#### [Aim of the exercise]
Repeat the whole listing below, word for word.
━━━━━ Available data
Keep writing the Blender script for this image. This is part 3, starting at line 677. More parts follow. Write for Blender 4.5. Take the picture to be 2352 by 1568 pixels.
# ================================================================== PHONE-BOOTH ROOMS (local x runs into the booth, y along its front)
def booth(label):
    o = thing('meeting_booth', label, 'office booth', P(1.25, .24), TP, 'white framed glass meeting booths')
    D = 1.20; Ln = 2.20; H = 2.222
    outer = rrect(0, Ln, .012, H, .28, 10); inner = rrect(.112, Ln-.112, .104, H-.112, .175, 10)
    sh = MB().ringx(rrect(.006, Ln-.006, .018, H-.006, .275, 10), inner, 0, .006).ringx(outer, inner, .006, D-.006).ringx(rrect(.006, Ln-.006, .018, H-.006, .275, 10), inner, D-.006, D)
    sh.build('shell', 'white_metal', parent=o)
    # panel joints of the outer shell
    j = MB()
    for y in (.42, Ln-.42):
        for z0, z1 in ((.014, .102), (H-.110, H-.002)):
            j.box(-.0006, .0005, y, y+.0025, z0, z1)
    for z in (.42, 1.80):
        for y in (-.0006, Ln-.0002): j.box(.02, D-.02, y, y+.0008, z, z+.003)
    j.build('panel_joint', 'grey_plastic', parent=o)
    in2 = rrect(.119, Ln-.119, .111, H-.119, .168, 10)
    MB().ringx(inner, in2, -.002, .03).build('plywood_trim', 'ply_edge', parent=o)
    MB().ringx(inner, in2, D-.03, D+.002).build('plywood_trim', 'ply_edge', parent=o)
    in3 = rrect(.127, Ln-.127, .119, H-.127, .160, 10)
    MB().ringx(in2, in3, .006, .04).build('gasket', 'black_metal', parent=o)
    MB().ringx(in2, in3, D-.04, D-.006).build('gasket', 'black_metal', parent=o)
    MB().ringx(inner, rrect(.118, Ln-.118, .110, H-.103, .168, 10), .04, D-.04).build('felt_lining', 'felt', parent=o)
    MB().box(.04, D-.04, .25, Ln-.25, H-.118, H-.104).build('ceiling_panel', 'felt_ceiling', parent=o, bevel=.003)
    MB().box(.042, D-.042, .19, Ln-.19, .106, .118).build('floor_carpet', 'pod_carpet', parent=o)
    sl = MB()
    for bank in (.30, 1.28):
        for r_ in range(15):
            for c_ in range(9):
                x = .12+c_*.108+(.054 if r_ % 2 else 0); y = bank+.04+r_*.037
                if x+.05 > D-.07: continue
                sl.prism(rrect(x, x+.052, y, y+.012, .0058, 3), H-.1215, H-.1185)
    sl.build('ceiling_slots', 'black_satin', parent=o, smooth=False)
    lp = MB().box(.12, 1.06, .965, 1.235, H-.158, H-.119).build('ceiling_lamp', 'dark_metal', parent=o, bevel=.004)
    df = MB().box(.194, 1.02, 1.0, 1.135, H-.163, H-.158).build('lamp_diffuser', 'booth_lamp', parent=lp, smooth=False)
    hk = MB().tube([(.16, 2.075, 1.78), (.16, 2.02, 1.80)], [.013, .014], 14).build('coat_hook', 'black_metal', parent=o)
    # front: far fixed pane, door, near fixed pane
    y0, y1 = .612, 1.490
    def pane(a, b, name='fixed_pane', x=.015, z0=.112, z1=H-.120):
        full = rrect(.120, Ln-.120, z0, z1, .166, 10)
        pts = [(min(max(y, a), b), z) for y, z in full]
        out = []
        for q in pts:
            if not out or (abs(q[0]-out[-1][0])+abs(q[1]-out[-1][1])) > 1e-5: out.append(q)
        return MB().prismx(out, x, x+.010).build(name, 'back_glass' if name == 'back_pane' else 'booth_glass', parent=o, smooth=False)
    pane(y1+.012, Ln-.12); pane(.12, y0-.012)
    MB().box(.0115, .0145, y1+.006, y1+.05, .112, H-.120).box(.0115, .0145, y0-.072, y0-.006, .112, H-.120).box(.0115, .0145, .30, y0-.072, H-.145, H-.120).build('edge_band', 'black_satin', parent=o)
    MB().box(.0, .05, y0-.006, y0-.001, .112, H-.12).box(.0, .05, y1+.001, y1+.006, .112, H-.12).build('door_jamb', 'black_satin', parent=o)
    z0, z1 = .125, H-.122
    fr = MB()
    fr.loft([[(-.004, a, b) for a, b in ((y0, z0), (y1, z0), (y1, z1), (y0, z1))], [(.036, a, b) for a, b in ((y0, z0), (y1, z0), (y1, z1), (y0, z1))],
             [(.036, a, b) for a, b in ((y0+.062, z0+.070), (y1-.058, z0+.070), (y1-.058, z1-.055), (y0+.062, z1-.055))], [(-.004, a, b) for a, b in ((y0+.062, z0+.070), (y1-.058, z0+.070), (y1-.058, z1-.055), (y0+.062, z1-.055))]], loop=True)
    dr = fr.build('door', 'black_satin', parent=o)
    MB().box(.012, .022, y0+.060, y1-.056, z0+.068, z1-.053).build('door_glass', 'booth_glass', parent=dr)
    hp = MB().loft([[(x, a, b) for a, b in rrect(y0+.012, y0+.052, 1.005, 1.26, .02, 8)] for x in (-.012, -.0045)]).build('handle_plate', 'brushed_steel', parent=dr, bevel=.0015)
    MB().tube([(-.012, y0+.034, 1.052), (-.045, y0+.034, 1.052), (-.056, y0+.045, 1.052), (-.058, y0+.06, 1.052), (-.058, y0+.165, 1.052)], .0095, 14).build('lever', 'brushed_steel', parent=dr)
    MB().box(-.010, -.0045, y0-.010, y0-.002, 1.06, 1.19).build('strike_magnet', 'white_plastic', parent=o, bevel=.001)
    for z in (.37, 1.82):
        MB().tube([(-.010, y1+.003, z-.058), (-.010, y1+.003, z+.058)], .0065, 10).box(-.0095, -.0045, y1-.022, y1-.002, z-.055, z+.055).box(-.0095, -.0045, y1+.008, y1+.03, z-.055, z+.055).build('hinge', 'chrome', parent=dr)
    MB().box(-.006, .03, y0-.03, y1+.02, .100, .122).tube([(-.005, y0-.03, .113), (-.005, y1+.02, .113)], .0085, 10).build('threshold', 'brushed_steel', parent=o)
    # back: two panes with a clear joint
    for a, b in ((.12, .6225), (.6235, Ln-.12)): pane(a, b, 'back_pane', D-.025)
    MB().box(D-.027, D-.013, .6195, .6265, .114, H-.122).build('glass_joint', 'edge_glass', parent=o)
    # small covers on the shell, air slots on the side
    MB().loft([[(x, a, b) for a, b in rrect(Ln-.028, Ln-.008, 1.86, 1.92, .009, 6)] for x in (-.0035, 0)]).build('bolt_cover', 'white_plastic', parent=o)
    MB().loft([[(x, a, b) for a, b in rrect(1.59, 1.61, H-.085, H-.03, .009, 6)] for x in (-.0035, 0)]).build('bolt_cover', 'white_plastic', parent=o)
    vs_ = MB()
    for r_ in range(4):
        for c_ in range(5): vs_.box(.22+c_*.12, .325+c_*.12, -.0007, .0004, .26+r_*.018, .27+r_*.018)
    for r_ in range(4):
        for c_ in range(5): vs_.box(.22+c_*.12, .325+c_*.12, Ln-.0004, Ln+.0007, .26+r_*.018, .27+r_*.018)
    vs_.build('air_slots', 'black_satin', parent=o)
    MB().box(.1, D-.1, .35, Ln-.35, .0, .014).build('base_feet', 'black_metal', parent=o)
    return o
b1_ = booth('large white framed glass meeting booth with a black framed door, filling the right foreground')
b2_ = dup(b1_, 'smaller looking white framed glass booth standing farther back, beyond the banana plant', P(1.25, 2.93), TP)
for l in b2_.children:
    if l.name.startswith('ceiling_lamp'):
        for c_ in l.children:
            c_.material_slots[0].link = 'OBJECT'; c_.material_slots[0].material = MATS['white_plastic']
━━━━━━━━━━
#### [Result of the exercise]
Keep writing the Blender script for this image. This is part 3, starting at line 677. More parts follow. Write for Blender 4.5. Take the picture to be 2352 by 1568 pixels.
# ================================================================== PHONE-BOOTH ROOMS (local x runs into the booth, y along its front)
def booth(label):
    o = thing('meeting_booth', label, 'office booth', P(1.25, .24), TP, 'white framed glass meeting booths')
    D = 1.20; Ln = 2.20; H = 2.222
    outer = rrect(0, Ln, .012, H, .28, 10); inner = rrect(.112, Ln-.112, .104, H-.112, .175, 10)
    sh = MB().ringx(rrect(.006, Ln-.006, .018, H-.006, .275, 10), inner, 0, .006).ringx(outer, inner, .006, D-.006).ringx(rrect(.006, Ln-.006, .018, H-.006, .275, 10), inner, D-.006, D)
    sh.build('shell', 'white_metal', parent=o)
    # panel joints of the outer shell
    j = MB()
    for y in (.42, Ln-.42):
        for z0, z1 in ((.014, .102), (H-.110, H-.002)):
            j.box(-.0006, .0005, y, y+.0025, z0, z1)
    for z in (.42, 1.80):
        for y in (-.0006, Ln-.0002): j.box(.02, D-.02, y, y+.0008, z, z+.003)
    j.build('panel_joint', 'grey_plastic', parent=o)
    in2 = rrect(.119, Ln-.119, .111, H-.119, .168, 10)
    MB().ringx(inner, in2, -.002, .03).build('plywood_trim', 'ply_edge', parent=o)
    MB().ringx(inner, in2, D-.03, D+.002).build('plywood_trim', 'ply_edge', parent=o)
    in3 = rrect(.127, Ln-.127, .119, H-.127, .160, 10)
    MB().ringx(in2, in3, .006, .04).build('gasket', 'black_metal', parent=o)
    MB().ringx(in2, in3, D-.04, D-.006).build('gasket', 'black_metal', parent=o)
    MB().ringx(inner, rrect(.118, Ln-.118, .110, H-.103, .168, 10), .04, D-.04).build('felt_lining', 'felt', parent=o)
    MB().box(.04, D-.04, .25, Ln-.25, H-.118, H-.104).build('ceiling_panel', 'felt_ceiling', parent=o, bevel=.003)
    MB().box(.042, D-.042, .19, Ln-.19, .106, .118).build('floor_carpet', 'pod_carpet', parent=o)
    sl = MB()
    for bank in (.30, 1.28):
        for r_ in range(15):
            for c_ in range(9):
                x = .12+c_*.108+(.054 if r_ % 2 else 0); y = bank+.04+r_*.037
                if x+.05 > D-.07: continue
                sl.prism(rrect(x, x+.052, y, y+.012, .0058, 3), H-.1215, H-.1185)
    sl.build('ceiling_slots', 'black_satin', parent=o, smooth=False)
    lp = MB().box(.12, 1.06, .965, 1.235, H-.158, H-.119).build('ceiling_lamp', 'dark_metal', parent=o, bevel=.004)
    df = MB().box(.194, 1.02, 1.0, 1.135, H-.163, H-.158).build('lamp_diffuser', 'booth_lamp', parent=lp, smooth=False)
    hk = MB().tube([(.16, 2.075, 1.78), (.16, 2.02, 1.80)], [.013, .014], 14).build('coat_hook', 'black_metal', parent=o)
    # front: far fixed pane, door, near fixed pane
    y0, y1 = .612, 1.490
    def pane(a, b, name='fixed_pane', x=.015, z0=.112, z1=H-.120):
        full = rrect(.120, Ln-.120, z0, z1, .166, 10)
        pts = [(min(max(y, a), b), z) for y, z in full]
        out = []
        for q in pts:
            if not out or (abs(q[0]-out[-1][0])+abs(q[1]-out[-1][1])) > 1e-5: out.append(q)
        return MB().prismx(out, x, x+.010).build(name, 'back_glass' if name == 'back_pane' else 'booth_glass', parent=o, smooth=False)
    pane(y1+.012, Ln-.12); pane(.12, y0-.012)
    MB().box(.0115, .0145, y1+.006, y1+.05, .112, H-.120).box(.0115, .0145, y0-.072, y0-.006, .112, H-.120).box(.0115, .0145, .30, y0-.072, H-.145, H-.120).build('edge_band', 'black_satin', parent=o)
    MB().box(.0, .05, y0-.006, y0-.001, .112, H-.12).box(.0, .05, y1+.001, y1+.006, .112, H-.12).build('door_jamb', 'black_satin', parent=o)
    z0, z1 = .125, H-.122
    fr = MB()
    fr.loft([[(-.004, a, b) for a, b in ((y0, z0), (y1, z0), (y1, z1), (y0, z1))], [(.036, a, b) for a, b in ((y0, z0), (y1, z0), (y1, z1), (y0, z1))],
             [(.036, a, b) for a, b in ((y0+.062, z0+.070), (y1-.058, z0+.070), (y1-.058, z1-.055), (y0+.062, z1-.055))], [(-.004, a, b) for a, b in ((y0+.062, z0+.070), (y1-.058, z0+.070), (y1-.058, z1-.055), (y0+.062, z1-.055))]], loop=True)
    dr = fr.build('door', 'black_satin', parent=o)
    MB().box(.012, .022, y0+.060, y1-.056, z0+.068, z1-.053).build('door_glass', 'booth_glass', parent=dr)
    hp = MB().loft([[(x, a, b) for a, b in rrect(y0+.012, y0+.052, 1.005, 1.26, .02, 8)] for x in (-.012, -.0045)]).build('handle_plate', 'brushed_steel', parent=dr, bevel=.0015)
    MB().tube([(-.012, y0+.034, 1.052), (-.045, y0+.034, 1.052), (-.056, y0+.045, 1.052), (-.058, y0+.06, 1.052), (-.058, y0+.165, 1.052)], .0095, 14).build('lever', 'brushed_steel', parent=dr)
    MB().box(-.010, -.0045, y0-.010, y0-.002, 1.06, 1.19).build('strike_magnet', 'white_plastic', parent=o, bevel=.001)
    for z in (.37, 1.82):
        MB().tube([(-.010, y1+.003, z-.058), (-.010, y1+.003, z+.058)], .0065, 10).box(-.0095, -.0045, y1-.022, y1-.002, z-.055, z+.055).box(-.0095, -.0045, y1+.008, y1+.03, z-.055, z+.055).build('hinge', 'chrome', parent=dr)
    MB().box(-.006, .03, y0-.03, y1+.02, .100, .122).tube([(-.005, y0-.03, .113), (-.005, y1+.02, .113)], .0085, 10).build('threshold', 'brushed_steel', parent=o)
    # back: two panes with a clear joint
    for a, b in ((.12, .6225), (.6235, Ln-.12)): pane(a, b, 'back_pane', D-.025)
    MB().box(D-.027, D-.013, .6195, .6265, .114, H-.122).build('glass_joint', 'edge_glass', parent=o)
    # small covers on the shell, air slots on the side
    MB().loft([[(x, a, b) for a, b in rrect(Ln-.028, Ln-.008, 1.86, 1.92, .009, 6)] for x in (-.0035, 0)]).build('bolt_cover', 'white_plastic', parent=o)
    MB().loft([[(x, a, b) for a, b in rrect(1.59, 1.61, H-.085, H-.03, .009, 6)] for x in (-.0035, 0)]).build('bolt_cover', 'white_plastic', parent=o)
    vs_ = MB()
    for r_ in range(4):
        for c_ in range(5): vs_.box(.22+c_*.12, .325+c_*.12, -.0007, .0004, .26+r_*.018, .27+r_*.018)
    for r_ in range(4):
        for c_ in range(5): vs_.box(.22+c_*.12, .325+c_*.12, Ln-.0004, Ln+.0007, .26+r_*.018, .27+r_*.018)
    vs_.build('air_slots', 'black_satin', parent=o)
    MB().box(.1, D-.1, .35, Ln-.35, .0, .014).build('base_feet', 'black_metal', parent=o)
    return o
b1_ = booth('large white framed glass meeting booth with a black framed door, filling the right foreground')
b2_ = dup(b1_, 'smaller looking white framed glass booth standing farther back, beyond the banana plant', P(1.25, 2.93), TP)
for l in b2_.children:
    if l.name.startswith('ceiling_lamp'):
        for c_ in l.children:
            c_.material_slots[0].link = 'OBJECT'; c_.material_slots[0].material = MATS['white_plastic']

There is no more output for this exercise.